The Manchester and Glasgow Road, according to the best modern authorities, measures from the General Post Office, London, to the Royal Exchange, Glasgow, 400¼ miles. Before Telford in 1816, under authority of the Government of that day, took the Carlisle and Glasgow division of it in hand, and eventually shortened it by various engineering expedients, the whole distance was 409¼ miles.

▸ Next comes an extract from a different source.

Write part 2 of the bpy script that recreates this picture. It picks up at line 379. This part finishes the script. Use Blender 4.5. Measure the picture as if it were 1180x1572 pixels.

There is not the slightest hesitancy to be entertained about the course of this great road. It suited the Post Office in the old mail-coach days to send the mails along the Great North Road to Boroughbridge, and thence across country to Penrith, and so forward to Glasgow, and the contractors made the distance only 397¾ miles; but the route was that adopted here; through St. Albans, the historic towns of Northampton, Leicester, and Derby, Manchester, Preston, Lancaster, and Carlisle. The mere names of those places conjure up many a scene in the stirring annals of the nation, and suggest crowded incidents in the scarcely less interesting story of industrial progress; while the scenery along the road is in many districts of a high order of beauty, ranging between such extremes as the quiet pastoral country beyond St. Albans, through Northamptonshire and Leicestershire, to the wild moors of Staffordshire, the solemn beauty of Lancaster and Solway Sands, the stark heights of Shap Fell, and the bleak moors between Moffat and Douglas Mill.
THE FIRST GLASGOW COACH
The first stages of the road are common to the Great North Road and the Holyhead Road. At Hadley Green, beyond Barnet, we bid good-bye to the first, and at Hockliffe, 37½ miles from our starting-point, we branch off to the right from the second of those great highways.